We are bankrupting ourselves by continuing to spend money on these futile wars that benefit only the war profiteers like Halliburton ( Mr Cheney's company whose profits skyrocketed immmediatley after lying us into the Iraq war ). The Soviet Union bankrupted their country by spending all their money on the military. Lesson to be learned, though I'm afraid our taxpayer money is just a bank for wall street bankers and war contractors. We have more contractors than our US soldiers, what's wrong with this picture. Privatization for war has been nothing but a Ponzi Scheme and a rip-off of the American taxpayer. The only jobs in the US is fighting wars, so much for a college education.
The mantra of the globalists of free trade has unbalanced every government's financial economy and allowed the 1% of the corporate elites to toss the rest of the 95% of the population off into homeless and jobless heaps.
Bought representatives and their corporate lobbyists have moved us into the reality of destroying our democracy all for SCIOPATHIC GREED. These sciopaths are no better than the Enron guys that laughed and joked about the elderly grandmothers being robbed by them and manipulating their electricity to the point where they couldn't afford their electricity for heat. Same sciopaths in charge.

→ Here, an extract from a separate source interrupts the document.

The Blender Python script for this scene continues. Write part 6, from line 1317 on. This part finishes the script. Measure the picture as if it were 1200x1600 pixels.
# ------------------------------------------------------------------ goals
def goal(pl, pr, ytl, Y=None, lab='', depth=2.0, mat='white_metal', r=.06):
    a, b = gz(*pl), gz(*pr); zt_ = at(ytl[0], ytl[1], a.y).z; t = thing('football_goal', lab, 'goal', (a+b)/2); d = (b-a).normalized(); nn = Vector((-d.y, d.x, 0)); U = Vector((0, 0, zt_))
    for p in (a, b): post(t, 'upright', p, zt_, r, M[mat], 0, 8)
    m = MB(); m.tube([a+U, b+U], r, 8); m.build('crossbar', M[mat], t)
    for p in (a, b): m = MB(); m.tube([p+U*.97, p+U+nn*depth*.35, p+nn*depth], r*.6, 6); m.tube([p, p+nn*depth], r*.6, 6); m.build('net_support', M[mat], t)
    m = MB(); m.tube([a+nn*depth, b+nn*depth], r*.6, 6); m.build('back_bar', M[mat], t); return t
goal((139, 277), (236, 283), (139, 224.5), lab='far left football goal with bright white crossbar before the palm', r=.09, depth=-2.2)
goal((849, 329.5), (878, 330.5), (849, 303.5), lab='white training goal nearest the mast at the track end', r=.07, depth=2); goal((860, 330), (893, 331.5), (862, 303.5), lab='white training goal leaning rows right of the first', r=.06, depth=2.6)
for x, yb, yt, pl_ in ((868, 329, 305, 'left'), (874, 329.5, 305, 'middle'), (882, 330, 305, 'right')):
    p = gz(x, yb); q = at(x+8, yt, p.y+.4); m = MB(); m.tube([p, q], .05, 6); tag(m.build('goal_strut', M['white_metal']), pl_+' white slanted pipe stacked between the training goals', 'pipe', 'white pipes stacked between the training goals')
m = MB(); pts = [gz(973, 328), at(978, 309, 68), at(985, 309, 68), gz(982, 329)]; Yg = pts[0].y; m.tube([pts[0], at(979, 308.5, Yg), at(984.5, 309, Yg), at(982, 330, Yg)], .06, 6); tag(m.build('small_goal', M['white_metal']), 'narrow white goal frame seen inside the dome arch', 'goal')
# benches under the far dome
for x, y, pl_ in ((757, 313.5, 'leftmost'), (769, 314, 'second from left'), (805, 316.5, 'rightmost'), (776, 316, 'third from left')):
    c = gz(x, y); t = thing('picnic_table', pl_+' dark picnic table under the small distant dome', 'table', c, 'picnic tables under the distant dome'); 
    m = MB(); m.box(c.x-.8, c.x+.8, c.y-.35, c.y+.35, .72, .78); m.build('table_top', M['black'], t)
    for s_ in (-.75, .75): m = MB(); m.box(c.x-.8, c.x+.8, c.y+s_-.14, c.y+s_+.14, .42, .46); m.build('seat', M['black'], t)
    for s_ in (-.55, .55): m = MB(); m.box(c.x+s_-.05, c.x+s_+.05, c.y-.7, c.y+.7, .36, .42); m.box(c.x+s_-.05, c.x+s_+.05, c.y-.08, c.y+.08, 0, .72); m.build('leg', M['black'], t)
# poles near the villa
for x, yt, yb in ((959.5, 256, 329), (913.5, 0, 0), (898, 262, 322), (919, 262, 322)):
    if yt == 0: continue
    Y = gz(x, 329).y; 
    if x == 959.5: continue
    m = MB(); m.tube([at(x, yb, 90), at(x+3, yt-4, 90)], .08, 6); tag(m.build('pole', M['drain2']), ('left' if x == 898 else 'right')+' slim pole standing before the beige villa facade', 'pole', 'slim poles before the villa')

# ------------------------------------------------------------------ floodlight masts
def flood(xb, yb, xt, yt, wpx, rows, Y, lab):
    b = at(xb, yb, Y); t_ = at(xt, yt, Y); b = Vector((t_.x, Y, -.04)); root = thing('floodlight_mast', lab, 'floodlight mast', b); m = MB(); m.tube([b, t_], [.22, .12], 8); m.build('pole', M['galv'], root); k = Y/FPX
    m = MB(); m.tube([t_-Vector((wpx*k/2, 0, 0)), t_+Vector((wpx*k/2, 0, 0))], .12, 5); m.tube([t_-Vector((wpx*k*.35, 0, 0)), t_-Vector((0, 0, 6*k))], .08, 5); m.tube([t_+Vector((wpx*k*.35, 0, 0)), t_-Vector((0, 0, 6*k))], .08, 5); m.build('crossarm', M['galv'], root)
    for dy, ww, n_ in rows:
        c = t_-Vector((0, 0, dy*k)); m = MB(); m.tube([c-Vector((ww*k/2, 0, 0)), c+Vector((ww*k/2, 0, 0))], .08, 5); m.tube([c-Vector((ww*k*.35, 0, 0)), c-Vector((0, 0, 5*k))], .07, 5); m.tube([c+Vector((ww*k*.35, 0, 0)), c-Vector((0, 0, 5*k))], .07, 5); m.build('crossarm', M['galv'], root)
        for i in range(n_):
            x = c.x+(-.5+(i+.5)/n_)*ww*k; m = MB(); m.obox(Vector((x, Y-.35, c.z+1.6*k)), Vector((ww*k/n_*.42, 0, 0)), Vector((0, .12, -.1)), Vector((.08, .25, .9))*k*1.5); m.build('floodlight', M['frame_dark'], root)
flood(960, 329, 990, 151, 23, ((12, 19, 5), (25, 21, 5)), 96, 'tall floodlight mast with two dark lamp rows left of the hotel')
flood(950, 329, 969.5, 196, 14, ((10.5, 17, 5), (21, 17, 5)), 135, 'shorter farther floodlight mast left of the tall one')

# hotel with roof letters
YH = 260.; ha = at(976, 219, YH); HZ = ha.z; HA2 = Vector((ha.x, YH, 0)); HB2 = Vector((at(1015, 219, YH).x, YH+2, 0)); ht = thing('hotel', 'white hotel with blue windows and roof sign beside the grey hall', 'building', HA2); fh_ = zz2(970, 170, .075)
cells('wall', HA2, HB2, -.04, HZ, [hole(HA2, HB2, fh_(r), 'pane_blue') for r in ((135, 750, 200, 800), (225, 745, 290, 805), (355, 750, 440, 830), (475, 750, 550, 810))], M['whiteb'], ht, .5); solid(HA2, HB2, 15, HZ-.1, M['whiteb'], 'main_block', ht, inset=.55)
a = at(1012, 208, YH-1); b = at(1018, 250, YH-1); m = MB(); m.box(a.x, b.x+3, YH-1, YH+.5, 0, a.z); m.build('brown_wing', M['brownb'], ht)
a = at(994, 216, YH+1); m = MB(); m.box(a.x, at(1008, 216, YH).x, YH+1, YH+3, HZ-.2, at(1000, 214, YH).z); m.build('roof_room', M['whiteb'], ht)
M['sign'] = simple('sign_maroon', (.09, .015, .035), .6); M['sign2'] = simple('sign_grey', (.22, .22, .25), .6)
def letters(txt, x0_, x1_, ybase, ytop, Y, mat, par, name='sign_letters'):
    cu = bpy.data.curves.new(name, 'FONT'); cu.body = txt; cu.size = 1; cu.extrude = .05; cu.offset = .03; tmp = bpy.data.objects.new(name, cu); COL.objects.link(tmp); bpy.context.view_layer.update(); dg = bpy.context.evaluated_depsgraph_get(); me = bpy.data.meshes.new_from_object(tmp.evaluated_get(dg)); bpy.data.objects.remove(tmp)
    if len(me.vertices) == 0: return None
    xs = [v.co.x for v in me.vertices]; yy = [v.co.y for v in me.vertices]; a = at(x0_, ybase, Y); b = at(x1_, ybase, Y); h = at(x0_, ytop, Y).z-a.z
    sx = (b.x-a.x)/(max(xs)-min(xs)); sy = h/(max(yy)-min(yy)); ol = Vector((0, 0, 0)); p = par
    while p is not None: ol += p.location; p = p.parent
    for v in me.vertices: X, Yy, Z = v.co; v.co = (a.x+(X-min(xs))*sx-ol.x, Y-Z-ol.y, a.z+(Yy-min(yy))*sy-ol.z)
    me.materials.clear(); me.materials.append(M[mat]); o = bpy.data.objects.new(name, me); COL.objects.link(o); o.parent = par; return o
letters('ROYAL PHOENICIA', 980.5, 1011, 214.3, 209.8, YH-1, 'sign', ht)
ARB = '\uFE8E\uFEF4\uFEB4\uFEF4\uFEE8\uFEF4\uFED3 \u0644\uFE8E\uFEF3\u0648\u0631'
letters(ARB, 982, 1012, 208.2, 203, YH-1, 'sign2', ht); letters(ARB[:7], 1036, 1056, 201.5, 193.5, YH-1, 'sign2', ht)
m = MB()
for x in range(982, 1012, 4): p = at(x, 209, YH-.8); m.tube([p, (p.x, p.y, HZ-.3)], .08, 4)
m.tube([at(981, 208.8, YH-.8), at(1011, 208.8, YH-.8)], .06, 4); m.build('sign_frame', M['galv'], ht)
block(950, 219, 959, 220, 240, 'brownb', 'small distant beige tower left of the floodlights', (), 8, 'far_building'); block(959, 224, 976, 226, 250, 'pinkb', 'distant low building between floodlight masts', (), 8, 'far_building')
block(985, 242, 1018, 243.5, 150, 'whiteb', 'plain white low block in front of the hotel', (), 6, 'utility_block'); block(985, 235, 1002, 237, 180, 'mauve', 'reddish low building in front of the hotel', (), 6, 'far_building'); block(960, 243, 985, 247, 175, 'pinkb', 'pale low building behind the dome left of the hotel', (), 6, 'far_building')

Here's graphic documented proof of what you've written.
http://imjussayin.webs.com/homethebigspenders.htm
http://seminal.firedoglake.com/diary/40208
OH, because of the media blackout you probably weren't of that the big banks are selling gold and silver that they don't have, and that's why you're giving bum advice. No problem. Live and learn man, live and learn. But the gold, but be sure to accept delivery of it. They only have a tiny amount of gold backing up the paper they're going to try to pawn off on you.
Haha, I wonder Obama and the U.S. media don't want you to know about that? They probably just don't think it's newsworthy... maybe.